Cal Poly aims to make the grade in sustainability

Cal Poly highlights several areas of resourcefulness in its third biennial report on its mission and implementation of sustainable operations on campus.

The report spotlights the new Poly Canyon Village that houses 2,640 students on 30 acres, and it details aspects of the university’s energy use, transportation, water resources, recycling and other efforts.

The 27-page report, produced by communications firm Barnett Cox & Associates of San Luis Obispo, defines sustainability as the way to “use natural resources to meet current needs without jeopardizing the needs of future generations.”

The Poly Canyon complex — which includes retail stores, laundry and study areas, and recreation — features energy-efficient lighting and appliances, low-flow water fixtures and water-conserving landscaping.

More students living on campus has led to a decrease in commuter traffic and emissions, according to the report, which says more than 30 percent of students live on campus now compared with 15 percent in 2002.

The complex also qualifies under the internationally recognized Leadership in Energy and Environmental Design building certification system, which takes into account several factors, including energy and water efficiency.

Cal Poly announced that its overall water usage increased as hundreds of students moved into Poly Canyon, but it was not as much as expected.

“(Cal Poly) estimated that the overall annual demand for water after Poly Canyon Village would be over 1,200 acre-feet per year,” the report states. “Actual use in 2009 was about 1,000 acre-feet per year.” About 800 acre-feet of water was used in 2005.

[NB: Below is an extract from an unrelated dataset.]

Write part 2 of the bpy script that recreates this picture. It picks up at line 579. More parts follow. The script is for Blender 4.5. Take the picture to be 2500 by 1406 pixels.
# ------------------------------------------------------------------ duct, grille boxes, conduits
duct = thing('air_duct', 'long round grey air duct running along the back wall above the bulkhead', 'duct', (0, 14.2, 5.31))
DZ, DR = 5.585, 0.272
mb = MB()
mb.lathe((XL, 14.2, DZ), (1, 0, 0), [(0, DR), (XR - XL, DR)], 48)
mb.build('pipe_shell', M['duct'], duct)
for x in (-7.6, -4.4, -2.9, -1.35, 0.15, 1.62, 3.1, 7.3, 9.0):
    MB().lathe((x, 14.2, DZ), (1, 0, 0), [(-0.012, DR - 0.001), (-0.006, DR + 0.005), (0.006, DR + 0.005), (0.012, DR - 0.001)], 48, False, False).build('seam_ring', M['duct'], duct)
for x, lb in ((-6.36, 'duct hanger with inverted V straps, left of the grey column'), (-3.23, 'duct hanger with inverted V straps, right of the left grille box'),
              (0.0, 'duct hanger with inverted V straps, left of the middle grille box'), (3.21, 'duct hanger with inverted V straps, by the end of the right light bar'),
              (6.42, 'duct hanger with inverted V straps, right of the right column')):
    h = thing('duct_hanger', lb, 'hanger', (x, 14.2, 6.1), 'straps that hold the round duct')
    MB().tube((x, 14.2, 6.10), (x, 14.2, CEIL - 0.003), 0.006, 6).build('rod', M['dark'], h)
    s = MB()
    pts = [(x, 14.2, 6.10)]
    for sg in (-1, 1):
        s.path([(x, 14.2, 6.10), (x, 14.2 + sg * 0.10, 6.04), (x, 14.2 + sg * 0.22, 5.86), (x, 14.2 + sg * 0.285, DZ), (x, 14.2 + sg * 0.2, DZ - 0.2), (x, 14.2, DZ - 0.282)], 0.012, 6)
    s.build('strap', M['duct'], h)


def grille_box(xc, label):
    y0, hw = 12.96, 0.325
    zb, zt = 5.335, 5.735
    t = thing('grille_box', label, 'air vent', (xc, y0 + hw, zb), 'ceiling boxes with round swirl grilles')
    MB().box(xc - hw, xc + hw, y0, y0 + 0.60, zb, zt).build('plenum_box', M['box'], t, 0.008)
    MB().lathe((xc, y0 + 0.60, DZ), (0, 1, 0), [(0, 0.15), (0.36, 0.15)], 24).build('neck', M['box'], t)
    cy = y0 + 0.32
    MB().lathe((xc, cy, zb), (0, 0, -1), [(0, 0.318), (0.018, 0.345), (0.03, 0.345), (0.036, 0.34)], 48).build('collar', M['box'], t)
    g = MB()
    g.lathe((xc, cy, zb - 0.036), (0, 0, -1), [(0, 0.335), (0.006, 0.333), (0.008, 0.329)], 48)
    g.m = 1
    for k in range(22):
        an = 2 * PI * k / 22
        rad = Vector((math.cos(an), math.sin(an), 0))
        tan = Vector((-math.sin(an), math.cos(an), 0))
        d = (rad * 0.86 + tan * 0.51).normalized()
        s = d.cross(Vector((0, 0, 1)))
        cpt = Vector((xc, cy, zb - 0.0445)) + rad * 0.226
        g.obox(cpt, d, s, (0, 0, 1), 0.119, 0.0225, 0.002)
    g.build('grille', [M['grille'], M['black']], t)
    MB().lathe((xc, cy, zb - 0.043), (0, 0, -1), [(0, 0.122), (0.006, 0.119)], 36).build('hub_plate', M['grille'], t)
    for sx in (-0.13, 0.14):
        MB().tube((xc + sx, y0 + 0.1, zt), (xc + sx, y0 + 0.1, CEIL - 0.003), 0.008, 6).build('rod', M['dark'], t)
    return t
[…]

As the new campus apartments were built, Cal Poly also restored nearby Brizzolara Creek to facilitate fish passage, which had been impeded by an old bridge.

The report also states that more than half of Cal Poly’s solid waste was recycled or reused, which met the university’s goal.

Future goals include reducing greenhouse gas emissions, ensuring water-quality standards in creeks and groundwater, and constructing all new major building projects using environmental standards.